The trustees also urged the State Historic Preservation Division and the Maui Lanai Islands Burial Council to investigate the discovery of burials in the dunes there and whether historic preservation laws and conditions are being complied with and enforced.
“The community wants immediate action to preserve the sand dunes,” OHA CEO Kamana‘opono Crabbe said.
Developer Maui Lani Partners and contractor HC&D agreed to stop moving sand from Central Maui at the beginning of May after the county informed them that the operation may require a special or conditional use permit.
But activists say they discovered active sand operations last week at the company’s sand mining area near Maui Lani Parkway and west of the Dunes at Maui Lani Golf Course.
Maui Lani Partners couldn’t be reached for comment Friday.
Maui County spokesman Rod Antone said the county Planning Department and Department of Public Works are still reviewing the work performed last week to check compliance with the grading permit and county zoning laws on resource extraction.
Maui’s sand dunes were built up over thousands of years with small wind-blown grains that are spread out across the vast Central Maui isthmus from coast to coast.
Jocelyn Doane, OHA public policy manager, said the dunes have “immense cultural value and (are) well known for having iwi (bones) from battles and from other burials.”
Sand has been mined on Maui since before World War II, but the activity increased in the 1970s as Maui’s inland dunes became the source of sand for concrete used to fuel a construction boom.
By 1985, Maui sand started being barged to Honolulu, and over a couple of decades 5.5 million tons were shipped to Oahu for use in construction, according to a 2006 report compiled for the county Department of Public Works and Environmental Management. The report had estimated the sand could be depleted in less than 10 years.

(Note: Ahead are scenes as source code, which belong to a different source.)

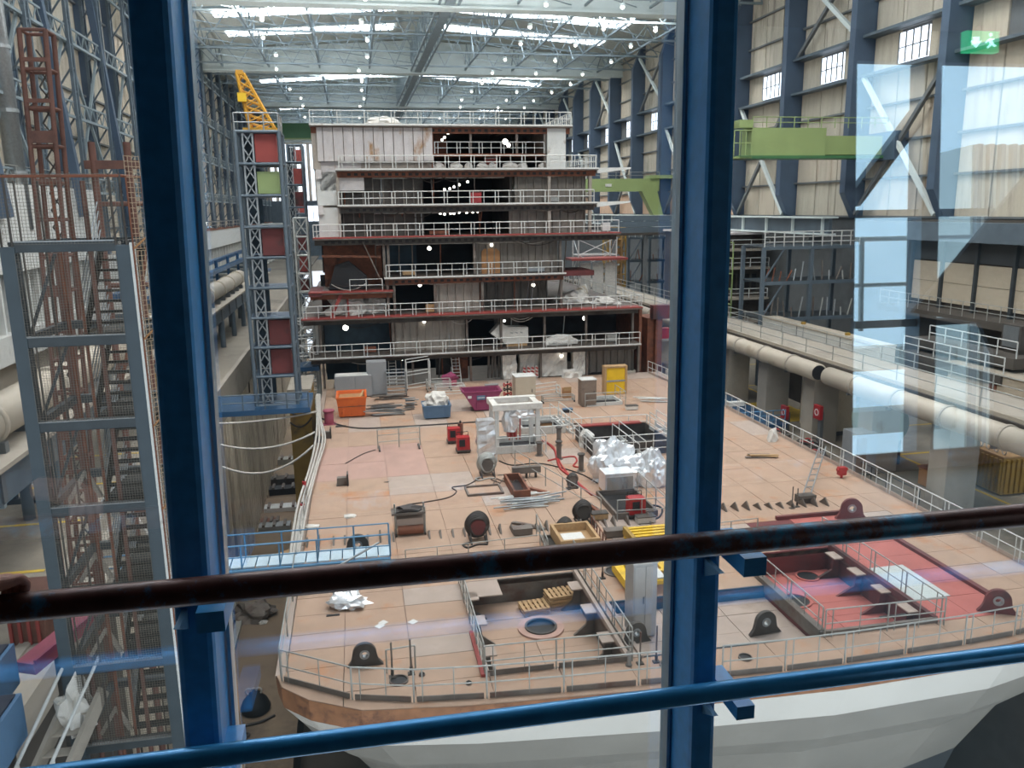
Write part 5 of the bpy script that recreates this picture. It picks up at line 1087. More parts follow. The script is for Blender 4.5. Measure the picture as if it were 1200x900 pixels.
hose('cable', 'black cable looping over the dock floor beside the sack', [(322, 838, -17.9), (305, 846, -17.9), (288, 850, -17.9), (278, 856, -17.9), (292, 860, -17.9), (285, 866, -17.9), (272, 870, -17.9)], .09, 'hose_black')
# yellow crane jib standing on the lift tower
t = T('crane_jib', 'yellow lattice crane jib on top of the lift tower', 'crane', (-6.7, 66, 22.4))
top = Vector((-7.6, 66, 26.7)); base = [Vector((-7.1, 65, 22.6)), Vector((-5.3, 65, 22.6)), Vector((-5.3, 66.8, 22.6)), Vector((-7.1, 66.8, 22.6))]
tp = [top + Vector((-.25, -.2, 0)), top + Vector((.25, -.2, 0)), top + Vector((.25, .2, 0)), top + Vector((-.25, .2, 0))]
for a, b in zip(base, tp): beam('chord', 'crane_yellow', t, a, b, .16, .16)
for k in range(7):
    for j in range(4):
        a, b = base[j].lerp(tp[j], k / 7), base[(j + 1) % 4].lerp(tp[(j + 1) % 4], (k + 1) / 7); rod('lacing', 'crane_yellow', t, a, b, .05); rod('lacing', 'crane_yellow', t, base[(j + 1) % 4].lerp(tp[(j + 1) % 4], k / 7), base[j].lerp(tp[j], (k + 1) / 7), .05)
bx('turntable', 'crane_yellow', t, -7.6, -5.1, 64.8, 67.0, 22.5, 22.75); bx('head_block', 'crane_yellow', t, -7.9, -7.4, 65.7, 66.3, 26.6, 26.9); bx('winch', 'yellow', t, -7.8, -7.2, 64.9, 65.4, 24.6, 25.2)
# rust-red scaffold mast left
t = T('hoist_mast', 'rust-red lattice hoist mast rising behind the caged stair tower', 'mast', (-10.6, 32, 1.5))
lattice(t, -11.3, -10.5, 31.5, 32.3, 1.5, 22.7, 17, .085, 'rust_red', diag=False, tilt=(.7, 0))
for k in range(17): z = .6 + 22.4 * k / 17; o_ = .7 * k / 17; bx('cross_plate', 'rust_red', t, -11.3 + o_, -10.5 + o_, 31.4, 31.5, z, z + (.4 if k % 4 == 2 else .13))
mm = MB()
for k in range(36): z = .6 + k * .6; q = .7 * k / 36; mm.bar((-11.1 + q, 32.3, z), (-10.7 + q, 32.3, z + .6), .05); mm.bar((-10.7 + q, 32.3, z), (-11.1 + q, 32.3, z + .6), .05)
mm.build('rack_lacing', 'steel_dark', t)
for x in (-11.25, -10.55): rod('leg', 'rust_red', t, (x, 32, -18), (x, 32, 1.5), .1)
t = T('hoist_mast', 'shorter rust-red double mast right beside the tall hoist mast', 'mast', (-8.6, 33, 1.5))
for x in (-9.2, -8.0, -7.0): rod('post', 'rust_red', t, (x, 33, -18), (x, 33, 19.2), .13)
for z in range(2, 19, 3): rod('crossbar', 'rust_red', t, (-9.2, 33, z), (-7.0, 33, z), .09)
beam('top_beam', 'rust_red', t, (-9.5, 33, 18.4), (-6.4, 33, 18.4), .2, .3); beam('brace', 'rust_edge', t, (-8, 33, 14), (-7, 33, 18.3), .12, .12); beam('brace', 'rust_edge', t, (-9.2, 33, 10), (-8, 33, 14), .12, .12)
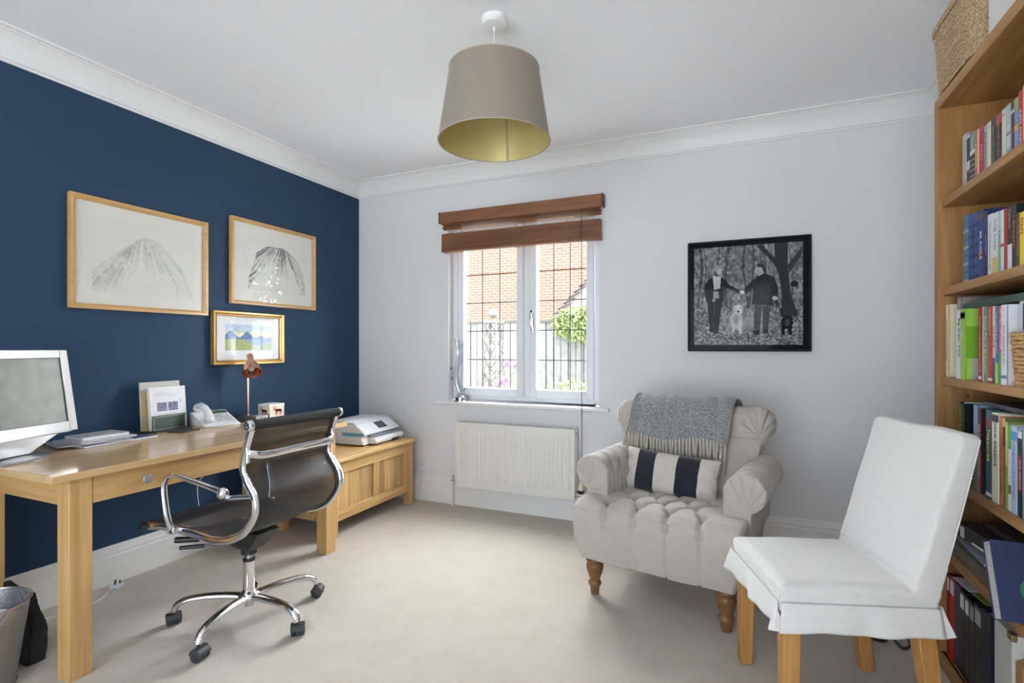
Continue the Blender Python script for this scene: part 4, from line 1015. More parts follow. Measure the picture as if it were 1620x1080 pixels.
# rear brace
def pz(z):
    for a, b_ in zip(prof3[56:], prof3[57:]):
        if a.z <= z <= b_.z: return a.x+(b_.x-a.x)*(z-a.z)/(b_.z-a.z)
    return 0.22
zb_ = 0.795; xb = pz(zb_)
p = MB(); p.tube(catmull([(xb+0.010, -HWD, zb_), (xb+0.026, -HWD+0.012, zb_-0.004), (xb+0.040, -HWD+0.06, zb_-0.012), (xb+0.044, 0, zb_-0.012), (xb+0.040, HWD-0.06, zb_-0.012), (xb+0.026, HWD-0.012, zb_-0.004), (xb+0.010, HWD, zb_)], 8), 1, 14, sect=(0.0175, 0.008), up=(0.15, 0, 1))
for s_ in (-1, 1):
    p.tube([(xb+0.012, s_*HWD, zb_-0.035), (xb+0.013, s_*HWD, zb_+0.035)], 1, 12, sect=(0.009, 0.010), up=(0, 1, 0)); p.sphere((xb+0.014, s_*(HWD-0.002), zb_+0.030), 0.010, seg=12, ring=8)
p.build('back_brace', CHROME, oc, smooth=60)
# under-seat cross bars
p = MB(); p.tube([(0.05, -HWD, 0.436), (0.05, -0.10, 0.408), (0.05, 0.10, 0.408), (0.05, HWD, 0.436)], 0.010, 12); p.tube([(-0.14, -HWD, 0.446), (-0.14, -0.10, 0.410), (-0.14, 0.10, 0.410), (-0.14, HWD, 0.446)], 0.010, 12)
p.build('cross_bar', CHROME, oc, smooth=60)
# arms
for s_ in (-1, 1):
    ya = s_*(HWD+0.020); yb = s_*(HWD+0.034)
    P = catmull([(-0.150, ya, 0.452), (-0.157, yb, 0.520), (-0.176, yb, 0.625), (-0.160, yb, 0.668), (-0.115, yb, 0.684), (0.0, yb, 0.671), (0.10, yb, 0.657), (0.160, yb, 0.647)], 6)
    p = MB(); p.tube(P, 1, 16, sect=(0.0135, 0.0095), up=(0, 1, 0)); a_ = p.build('arm', CHROME, oc, smooth=60)
    p = MB(); M = Matrix.Rotation(PI/2, 3, 'X')
    p.lathe([(0.0, -0.019), (0.015, -0.017), (0.022, -0.008), (0.023, 0.0), (0.022, 0.008), (0.015, 0.017), (0, 0.019)], (0.170, yb, 0.641), M, 24)
    p.tube([(0.150, yb, 0.629), (0.195, s_*(HWD+0.022), 0.623), (0.26, s_*(HWD+0.014), 0.632), (0.296, s_*(HWD+0.008), 0.636)], 0.0095, 14)
    p.build('arm_bracket', CHROME, a_, smooth=50)
    p = MB(); p.tube([(v.x+0.006 if v.z > 0.5 else v.x, s_*(HWD+0.012), v.z) for v in prof3[37:52]], 1, 12, sect=(0.005, 0.014), up=(0, 1, 0))
    p.build('joint_plate', CHROME, a_, smooth=60)
    p = MB(); p.cbox((-0.150, s_*(HWD+0.016), 0.449), (0.05, 0.030, 0.022)); p.build('foot_bracket', CHROME, a_, bevel=0.006, seg=3)
# mechanism
p = MB(); p.loft([[Vector(q) for q in ((-0.15, -0.06, 0.408), (0.12, -0.06, 0.408), (0.12, 0.06, 0.408), (-0.15, 0.06, 0.408))], [Vector(q) for q in ((-0.13, -0.05, 0.365), (0.07, -0.05, 0.345), (0.07, 0.05, 0.345), (-0.13, 0.05, 0.365))], [Vector(q) for q in ((-0.045, -0.035, 0.318), (0.04, -0.035, 0.318), (0.04, 0.035, 0.318), (-0.045, 0.035, 0.318))]])
p.lathe([(0.030, 0.292), (0.033, 0.296), (0.033, 0.325), (0.028, 0.33)], seg=24)
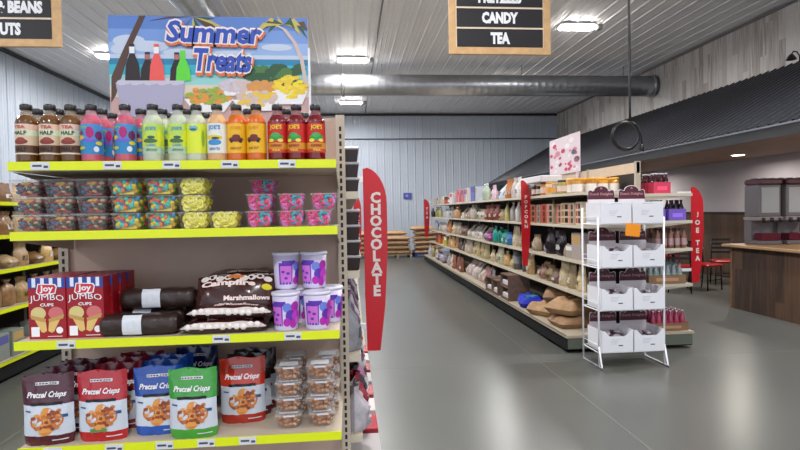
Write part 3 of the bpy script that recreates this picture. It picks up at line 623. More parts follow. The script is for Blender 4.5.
for col, px in ((0, 48.5), (1, 86.5)):
    for k in range(4):
        y = 2.02+0.056*k; use('cone', cone_box, (onY(px, 310, 2.0).x+0.003*k+col*0.004*k, y, Z3+0.0005), -0.03+R.uniform(-0.01, 0.01), 'red jumbo cups cone box, %s, %s column' % (['front one', 'second from the front', 'third from the front', 'rearmost'][k], ['left', 'right'][col]), 'cone boxes on the third shelf')
# ------------------------------------------------------------------ dark wrapped loaves with white labels
def loaf():
    t = thing('wrapped_loaf', '', 'packaged food'); mb = MB(); L = 0.265; r0 = 0.041; n = 22; seg = 16; rr = random.Random(3)
    def f(a, b):
        x = -L/2+L*a; e = abs(2*a-1); r = r0*(1-max(0, (e-0.90)/0.10)**2*0.30); r *= 1+0.03*math.sin(23*a+5*math.sin(2*PI*b))+0.02*math.sin(4*PI*b+9*a)
        cb, sb = math.cos(2*PI*b), math.sin(2*PI*b); q = (abs(cb)**3.2+abs(sb)**3.2)**(-1/3.2); return (x, r*cb*q, r0+r*0.90*sb*q-0.004)
    mb.grid(f, n, seg, 0, True)
    for s in (0, 1): mb.add([f(s, i/seg) for i in range(seg)], [tuple(range(seg))])
    mb.build('wrapper', M('dark_wrapper', (50, 34, 30), 0.32, bump=0.6, nscale=24), t)
    mb = MB(); 
    def lab(a, b):
        t_ = PI+0.75-1.75*b; cb, sb = math.cos(t_), math.sin(t_); q = (abs(cb)**3.2+abs(sb)**3.2)**(-1/3.2); t2 = r0*1.06
        return (-0.05+0.065*a, t2*cb*q, r0+t2*0.91*sb*q-0.004)
    mb.grid(lab, 4, 8, 0, True); mb.build('paper_label', M('loaf_label', (214, 216, 222), 0.5, noise=0.05, nscale=60), t)
    return t
for px, z, y, s, lb in ((141, 0, 2.015, 1, 'front one at the bottom'), (150, 0, 2.135, 1, 'second row'), (160, 0.078, 2.115, 1, 'upper one at the back'), (172, 0, 2.24, 1, 'rearmost one')):
    use('loaf', loaf, (mx(px, y)+(0.0), y, Z3+0.001+z), R.uniform(-0.03, 0.03), 'dark brown wrapped loaf with white label, '+lb, 'wrapped loaves on the third shelf')
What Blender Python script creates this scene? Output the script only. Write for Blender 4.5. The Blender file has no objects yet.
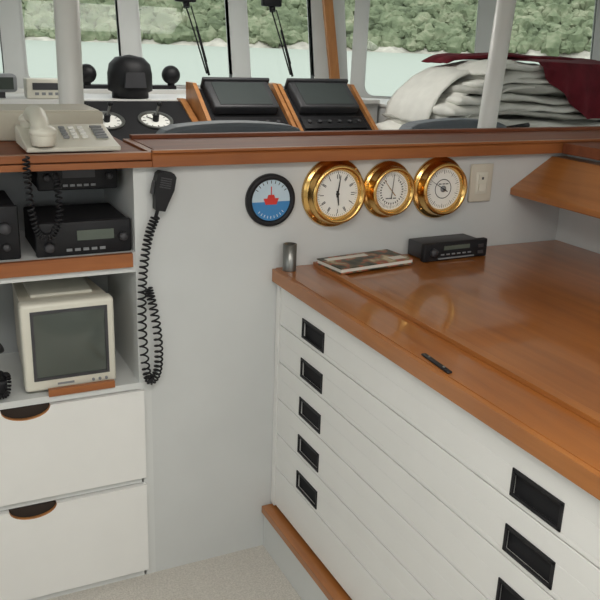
import bpy, bmesh, math, random
from mathutils import Vector, Matrix, noise
random.seed(4)
scene=bpy.context.scene
scene.view_settings.view_transform='Standard'

# ------------------------------------------------------------ materials
def new_mat(name):
    m=bpy.data.materials.new(name); m.use_nodes=True
    nt=m.node_tree; b=nt.nodes['Principled BSDF']
    return m,nt,b
def plain(name,col,rough=.5,metal=0,coat=0,spec=.5,var=.05,scale=8,bump=0,bscale=60):
    m,nt,b=new_mat(name)
    tc=nt.nodes.new('ShaderNodeTexCoord'); n=nt.nodes.new('ShaderNodeTexNoise')
    n.inputs['Scale'].default_value=scale; n.inputs['Detail'].default_value=4
    nt.links.new(tc.outputs['Object'],n.inputs['Vector'])
    r=nt.nodes.new('ShaderNodeValToRGB')
    r.color_ramp.elements[0].position=.3; r.color_ramp.elements[1].position=.7
    c0=[max(0,c*(1-var)) for c in col]; c1=[min(1,c*(1+var)) for c in col]
    r.color_ramp.elements[0].color=(*c0,1); r.color_ramp.elements[1].color=(*c1,1)
    nt.links.new(n.outputs['Fac'],r.inputs['Fac']); nt.links.new(r.outputs['Color'],b.inputs['Base Color'])
    b.inputs['Roughness'].default_value=rough; b.inputs['Metallic'].default_value=metal
    b.inputs['Coat Weight'].default_value=coat; b.inputs['Coat Roughness'].default_value=.12
    b.inputs['Specular IOR Level'].default_value=spec
    if bump:
        n2=nt.nodes.new('ShaderNodeTexNoise'); n2.inputs['Scale'].default_value=bscale; n2.inputs['Detail'].default_value=3
        nt.links.new(tc.outputs['Object'],n2.inputs['Vector'])
        bp=nt.nodes.new('ShaderNodeBump'); bp.inputs['Strength'].default_value=bump; bp.inputs['Distance'].default_value=.01
        nt.links.new(n2.outputs['Fac'],bp.inputs['Height']); nt.links.new(bp.outputs['Normal'],b.inputs['Normal'])
    return m
def wood(name,dark,light,axis='Y',rough=.35,coat=.5,sc=1.0,cr=.18,spec=.5):
    m,nt,b=new_mat(name)
    tc=nt.nodes.new('ShaderNodeTexCoord'); mp=nt.nodes.new('ShaderNodeMapping')
    s={'X':(1.2,16,16),'Y':(16,1.2,16),'Z':(16,16,1.2)}[axis]
    mp.inputs['Scale'].default_value=[v*sc for v in s]
    nt.links.new(tc.outputs['Object'],mp.inputs['Vector'])
    n=nt.nodes.new('ShaderNodeTexNoise'); n.inputs['Scale'].default_value=1.6; n.inputs['Detail'].default_value=7
    n.inputs['Roughness'].default_value=.62; n.inputs['Distortion'].default_value=.5
    nt.links.new(mp.outputs['Vector'],n.inputs['Vector'])
    n3=nt.nodes.new('ShaderNodeTexNoise'); n3.inputs['Scale'].default_value=3.0
    nt.links.new(tc.outputs['Object'],n3.inputs['Vector'])
    mx=nt.nodes.new('ShaderNodeMath'); mx.operation='MULTIPLY_ADD'; mx.inputs[1].default_value=.35; 
    nt.links.new(n3.outputs['Fac'],mx.inputs[0]); nt.links.new(n.outputs['Fac'],mx.inputs[2])
    r=nt.nodes.new('ShaderNodeValToRGB')
    r.color_ramp.elements[0].position=.42; r.color_ramp.elements[1].position=.92
    r.color_ramp.elements[0].color=(*dark,1); r.color_ramp.elements[1].color=(*light,1)
    nt.links.new(mx.outputs[0],r.inputs['Fac']); nt.links.new(r.outputs['Color'],b.inputs['Base Color'])
    b.inputs['Roughness'].default_value=rough; b.inputs['Specular IOR Level'].default_value=spec
    b.inputs['Coat Weight'].default_value=coat; b.inputs['Coat Roughness'].default_value=cr
    return m
WHITE=plain('white_paint',(.63,.645,.635),.45,var=.02)
WHITE2=plain('white_laminate',(.78,.778,.755),.35,var=.015)
GREYW=plain('partition_paint',(.58,.595,.59),.5,var=.03,scale=4)
INSIDE=plain('niche_back_shaded',(.36,.375,.38),.6,var=.03)  # back panel colour darkened to carry the shade of the niches
CEIL=plain('ceiling_paint',(.8,.8,.78),.6,var=.02)
GAP=plain('shadow_gap',(.10,.10,.10),.8)
SHADEIN=plain('painted_interior_shade',(.03,.02,.015),.9)  # near-black colour stands in for shade inside the drawers
TOPW=wood('worktop_wood',(.245,.077,.015),(.405,.142,.029),'Y',.30,.75,cr=.08)
EDGEW=wood('edge_wood_y',(.28,.095,.022),(.45,.172,.042),'Y',.35,.45)
RAILW=wood('rail_wood_x',(.22,.068,.021),(.39,.138,.040),'X',.42,.25,spec=.35)
RAILD=wood('rail_wood_dark',(.15,.044,.019),(.25,.078,.030),'X',.55,.05,spec=.25)
ZW=wood('post_wood',(.33,.13,.04),(.5,.22,.07),'Z',.4,.3)
BLACK=plain('black_plastic',(.012,.012,.014),.5,var=.2,spec=.3)
BLACK2=plain('black_matte',(.014,.014,.016),.75,var=.2,spec=.25)
DGREY=plain('dark_grey_plastic',(.045,.045,.05),.5,var=.1)
MGREY=plain('grey_plastic',(.22,.23,.24),.5,var=.1)
BEIGE=plain('beige_plastic',(.60,.56,.47),.45,var=.03)
BEIGE2=plain('ivory_plastic',(.68,.66,.57),.4,var=.02)
BOXM=plain('cream_box_paint',(.55,.52,.43),.6,var=.06)
BRASS=plain('polished_brass',(.80,.50,.17),.2,metal=1,var=.05)
CHROME=plain('brushed_steel',(.5,.5,.5),.3,metal=1)
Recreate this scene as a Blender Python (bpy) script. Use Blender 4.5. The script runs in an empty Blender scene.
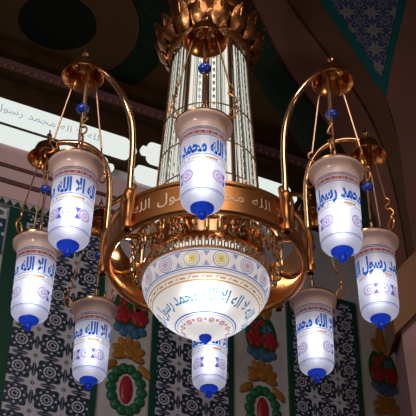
import bpy, bmesh, math, random
from mathutils import Vector, Matrix
random.seed(7)
PI = math.pi
S = bpy.context.scene
COL = S.collection
H = 4.617                      # height of the lantern tips above the floor of the hall

# ------------------------------------------------------------------ camera, world, light, exposure
cam_d = bpy.data.cameras.new('camera')
cam = bpy.data.objects.new('camera', cam_d); COL.objects.link(cam)
cam_d.sensor_width = 36; cam_d.lens = 36 * 1062.1 / 416; cam_d.clip_end = 100
cam.location = (0.0045, -5.1741, H - 3.0174)
cam.rotation_euler = (Matrix.Rotation(PI / 2 + 0.6376, 4, 'X') @ Matrix.Rotation(0.0146, 4, 'Z')).to_euler()
S.camera = cam
w = bpy.data.worlds.new('hall_dimness'); S.world = w; w.use_nodes = True
w.node_tree.nodes['Background'].inputs[0].default_value = (0.80, 0.52, 0.38, 1)
w.node_tree.nodes['Background'].inputs[1].default_value = 0.055
S.view_settings.view_transform = 'Standard'; S.view_settings.look = 'None'
S.view_settings.exposure = 0; S.view_settings.gamma = 1; S.view_settings.use_curve_mapping = False
S.cycles.sample_clamp_indirect = 3; S.cycles.transparent_max_bounces = 24; S.cycles.max_bounces = 10

def area(name, loc, target, size, power, color):
    d = bpy.data.lights.new(name, 'AREA'); d.shape = 'DISK'; d.size = size; d.energy = power; d.color = color
    o = bpy.data.objects.new(name, d); COL.objects.link(o); o.location = loc
    o.rotation_euler = (Vector(target) - Vector(loc)).to_track_quat('-Z', 'Y').to_euler()
    return o
# added fill lights out of view, to brighten the copper and the walls
area('hall_fill', (-3.0, -5.0, H + 0.9), (-0.4, 2.6, H + 1.3), 1.0, 130, (1.0, 0.90, 0.86))
area('hall_fill', (3.6, -3.2, H - 0.6), (0.2, 1.0, H + 0.8), 0.8, 22, (1.0, 0.76, 0.62))
area('overhead_fill', (0.3, -6.0, H + 5.2), (0, 0, H + 0.4), 4.5, 330, (1.0, 0.86, 0.74))
LANTERN_W, BOWL_W, COLUMN_E, PANEL_E = 0.80, 3.7, 0.85, 0.85

# ------------------------------------------------------------------ materials
def _mat(name):
    m = bpy.data.materials.new(name); m.use_nodes = True
    nt = m.node_tree; nt.nodes.clear()
    out = nt.nodes.new('ShaderNodeOutputMaterial')
    return m, nt, out
def principled(name, color, rough=0.5, metal=0.0, noise=0.0, scale=8.0, dark=0.5, bump=0.0, spec=0.3):
    m, nt, out = _mat(name)
    b = nt.nodes.new('ShaderNodeBsdfPrincipled')
    b.inputs['Base Color'].default_value = (*color, 1); b.inputs['Roughness'].default_value = rough
    b.inputs['Metallic'].default_value = metal; b.inputs['Specular IOR Level'].default_value = spec
    if noise or bump:
        tc = nt.nodes.new('ShaderNodeTexCoord'); n = nt.nodes.new('ShaderNodeTexNoise')
        n.inputs['Scale'].default_value = scale; n.inputs['Detail'].default_value = 5
        nt.links.new(tc.outputs['Object'], n.inputs['Vector'])
        if noise:
            r = nt.nodes.new('ShaderNodeValToRGB')
            r.color_ramp.elements[0].position = 0.5 - 0.3 * noise; r.color_ramp.elements[1].position = 0.5 + 0.3 * noise
            r.color_ramp.elements[0].color = (*[c * dark for c in color], 1); r.color_ramp.elements[1].color = (*color, 1)
            nt.links.new(n.outputs['Fac'], r.inputs[0]); nt.links.new(r.outputs[0], b.inputs['Base Color'])
        if bump:
            u = nt.nodes.new('ShaderNodeBump'); u.inputs['Strength'].default_value = bump; u.inputs['Distance'].default_value = 0.01
            nt.links.new(n.outputs['Fac'], u.inputs['Height']); nt.links.new(u.outputs[0], b.inputs['Normal'])
    nt.links.new(b.outputs[0], out.inputs[0]); return m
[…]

According to Doane, the Maui Lanai Islands Burial Council in 2009 asked for an accounting of burials affected by the sand mining, but nothing came of it.
The mining continued and reportedly has been a source of sand for the concrete used to build the pillars and guideways of the Honolulu rail project now under construction.
After community members brought the resource depletion and archaeological concerns to light a few months ago, Maui Mayor Alan Arakawa called for a sand export moratorium, and the Maui County Council began looking at solutions to the problem.
The county Planning Department in late April issued a formal notice of warning requiring the mining and transporting to stop while a review of the applicable laws takes place, although the warning doesn’t apply to all sand-moving activity, including cleanup, erosion control and safety measures on the property.
“This is the time to come forward,” Maui activist Clare Apana told the OHA trustees Thursday. “The sand of our kupuna (ancestors) is in those rail columns.”
In an emotional plea for help, Apana said the bones of Native Hawaiians are being “sand mined and sold as a commodity and put into concrete to build a rail that half the city does not want. I think they deserve better, and we can do better.”
Native Hawaiian burials are commonly found in sand dunes, and OHA’s 2015 iwi kupuna (ancestral bones) policy describes the human remains as “the most cherished possession within our lahui (nation).” The policy calls for the care, management and protection of iwi kupuna.
Several trustees last week suggested that OHA go to court over the issue.
“They’re just digging away all this sand with iwi in it. It’s sad,” trustee Lei Ahu Isa said.
“We have to do something now. We can’t wait any longer,” Maui trustee Carmen Hulu Lindsey added.